I am trying to find an upper bound (not least upper bound, but small enough for me to judge whether the series would converge) for this expression alone $|2^{1/n}-1|$, not the sum.

I saw a solution saying:

“We can use mean value theorem to prove $|2^{1/n}-1|$ <= $2^{1/n}(\log 2) n^{-1}$”

I can understand that suppose f(n)=$|2^{1/n}-1|$=$2^{1/n}-1$, $f^{'}(n)$=$2^{1/n}(\log 2) n^{-2}$ . But I don't understand how does this lead to the upper bound.

Question number 2, if using mean value theorem does not work, then, in general, how do we find an upper bound for an expression(no need to be the least upper bound, but small enough for me to judge whether the series would converge).

Thanks!

Answer 1

If you just wanted an upper bound for your sequence, I repeat my first comment (which I deleted when reading your post more carefully and seeing you talked about comparison test and series): $$|2^{1/n}−1|=2^{1/n}−1≤2−1.$$ But this upper bound is not "small enough to judge whether the series would converge" (better said: to prove that it converges, since an upper bound will never tell you that a series diverges).

And there is no hope for such a "small enough upper bound" because the series actually diverges like the harmonic series, since $$2^{1/n}-1\sim\frac{\ln2}n.$$ This asymptotic equivalence is sufficient to prove the divergence of your series, no need for an explicit lower bound (otherly said: the limit comparison test is sufficient, no need for the direct comparison test).

It has the advantage to also prove that your sequence converges to $0,$ no need for an explicit upper bound. But for this simpler question, this asymptotic argument itself is overkill. Simply use the continuity at $0$ of $x\mapsto 2^x.$

Applying the mean value theorem instead is not reasonable, since it uses a stronger property of this function (differentiability). But if you still insist on applying it, don't define $f(t)=2^{1/t}-1$ (this would lead to apply the mvt between $n$ and... infinity!).

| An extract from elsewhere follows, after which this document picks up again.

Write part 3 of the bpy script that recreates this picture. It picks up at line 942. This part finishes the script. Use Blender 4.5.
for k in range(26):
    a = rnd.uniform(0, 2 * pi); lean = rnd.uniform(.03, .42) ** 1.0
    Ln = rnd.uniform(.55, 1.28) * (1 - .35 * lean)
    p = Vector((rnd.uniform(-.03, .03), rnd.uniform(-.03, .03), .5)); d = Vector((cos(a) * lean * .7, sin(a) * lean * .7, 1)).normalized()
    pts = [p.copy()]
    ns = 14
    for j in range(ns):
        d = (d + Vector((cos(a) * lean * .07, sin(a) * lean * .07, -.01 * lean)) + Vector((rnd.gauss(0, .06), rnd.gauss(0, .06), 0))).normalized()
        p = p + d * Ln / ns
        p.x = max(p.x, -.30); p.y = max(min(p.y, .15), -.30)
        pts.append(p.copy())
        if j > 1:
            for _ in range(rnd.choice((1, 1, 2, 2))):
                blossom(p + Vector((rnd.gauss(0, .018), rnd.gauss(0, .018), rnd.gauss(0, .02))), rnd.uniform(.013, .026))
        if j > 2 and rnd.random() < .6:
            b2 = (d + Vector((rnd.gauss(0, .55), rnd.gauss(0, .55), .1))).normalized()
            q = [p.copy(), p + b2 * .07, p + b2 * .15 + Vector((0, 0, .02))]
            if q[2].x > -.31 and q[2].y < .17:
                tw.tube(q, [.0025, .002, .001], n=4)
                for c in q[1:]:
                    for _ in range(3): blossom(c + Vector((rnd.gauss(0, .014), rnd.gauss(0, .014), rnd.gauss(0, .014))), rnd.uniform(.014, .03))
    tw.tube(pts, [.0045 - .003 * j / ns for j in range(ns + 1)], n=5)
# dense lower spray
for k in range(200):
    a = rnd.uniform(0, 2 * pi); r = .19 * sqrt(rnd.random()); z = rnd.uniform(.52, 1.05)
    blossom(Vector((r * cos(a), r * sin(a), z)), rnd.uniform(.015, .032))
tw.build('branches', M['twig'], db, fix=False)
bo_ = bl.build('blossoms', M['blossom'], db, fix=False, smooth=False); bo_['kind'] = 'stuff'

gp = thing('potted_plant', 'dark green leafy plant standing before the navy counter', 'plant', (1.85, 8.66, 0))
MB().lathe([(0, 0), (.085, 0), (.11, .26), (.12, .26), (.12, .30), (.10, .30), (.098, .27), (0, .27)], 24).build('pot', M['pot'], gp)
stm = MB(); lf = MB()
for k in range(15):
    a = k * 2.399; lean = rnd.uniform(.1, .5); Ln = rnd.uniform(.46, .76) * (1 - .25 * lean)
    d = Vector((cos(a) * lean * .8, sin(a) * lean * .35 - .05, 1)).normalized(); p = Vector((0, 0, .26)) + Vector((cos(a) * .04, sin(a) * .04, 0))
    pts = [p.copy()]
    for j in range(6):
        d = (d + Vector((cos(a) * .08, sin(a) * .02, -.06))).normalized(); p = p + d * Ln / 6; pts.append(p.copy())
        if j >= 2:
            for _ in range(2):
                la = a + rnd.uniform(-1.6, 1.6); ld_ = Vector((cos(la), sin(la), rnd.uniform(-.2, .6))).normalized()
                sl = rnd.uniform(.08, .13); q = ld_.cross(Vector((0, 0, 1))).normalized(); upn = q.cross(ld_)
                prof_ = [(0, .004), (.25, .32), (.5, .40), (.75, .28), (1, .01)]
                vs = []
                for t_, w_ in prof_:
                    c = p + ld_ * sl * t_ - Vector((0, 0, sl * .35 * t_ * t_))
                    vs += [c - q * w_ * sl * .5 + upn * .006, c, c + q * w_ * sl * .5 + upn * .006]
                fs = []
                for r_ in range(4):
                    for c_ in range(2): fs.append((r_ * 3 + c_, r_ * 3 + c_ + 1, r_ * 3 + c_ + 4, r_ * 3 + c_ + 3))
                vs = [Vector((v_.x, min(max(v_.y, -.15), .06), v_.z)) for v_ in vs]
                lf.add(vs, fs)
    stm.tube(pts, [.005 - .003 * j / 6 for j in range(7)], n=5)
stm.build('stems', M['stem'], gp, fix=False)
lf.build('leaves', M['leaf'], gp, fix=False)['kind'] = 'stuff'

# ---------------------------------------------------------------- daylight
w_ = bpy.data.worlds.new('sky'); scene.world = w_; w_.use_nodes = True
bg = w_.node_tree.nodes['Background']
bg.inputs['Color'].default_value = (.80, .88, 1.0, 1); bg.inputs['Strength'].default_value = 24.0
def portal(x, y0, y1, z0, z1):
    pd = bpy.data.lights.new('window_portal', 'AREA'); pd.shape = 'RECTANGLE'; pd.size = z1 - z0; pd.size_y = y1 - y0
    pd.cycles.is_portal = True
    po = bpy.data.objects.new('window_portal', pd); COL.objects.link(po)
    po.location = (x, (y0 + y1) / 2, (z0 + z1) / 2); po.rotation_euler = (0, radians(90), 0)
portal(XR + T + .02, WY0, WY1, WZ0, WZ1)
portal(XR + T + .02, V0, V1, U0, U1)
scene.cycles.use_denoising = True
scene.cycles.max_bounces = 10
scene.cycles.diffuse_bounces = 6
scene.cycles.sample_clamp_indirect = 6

Define $f(x)=2^x-1$ (or simply $2^x$) and apply the mvt between $1/n$ and $0$ (like @Riemann indicated in his comment above) or more generally between any $x>0$ and $0:$ you get $$0<2^x-1<x\,2^x\ln2.$$

Answer 2

The answer provided by Anne Bauval is the correct solution for this with respect to the series. If you're considering the series

$$ \sum_{k=1}^\infty\left(2^{\frac{1}{2}} - 1\right), $$ then you can show that

$$\frac{\ln2}n < 2^{1/n}-1, $$

and therefore,

$$ \sum_{k=1}^\infty\frac{\ln(2)}{k} < \sum_{k=1}^\infty\left(2^{\frac{1}{k}} - 1\right). $$

This is enough to conclude that the series diverges by the Comparison Test.

However, if you're trying only to show that the sequence

$$ \left\{2^{\frac{1}{k}} - 1\right\}_{k=1}^\infty $$

has an upper bound, then it is enough to show that the function is monotonically decreasing (the first derivative is always strictly less than zero when $x>0$) and is bounded above by $1$ when $k=1$.

I hope the problem leads you down this path to show you that just because the argument of the series converges to zero DOES NOT imply that the series converges; however, it is true that if the series converges, then the argument must converge to zero. The Harmonic Series is an excellent counterexample of the first statement.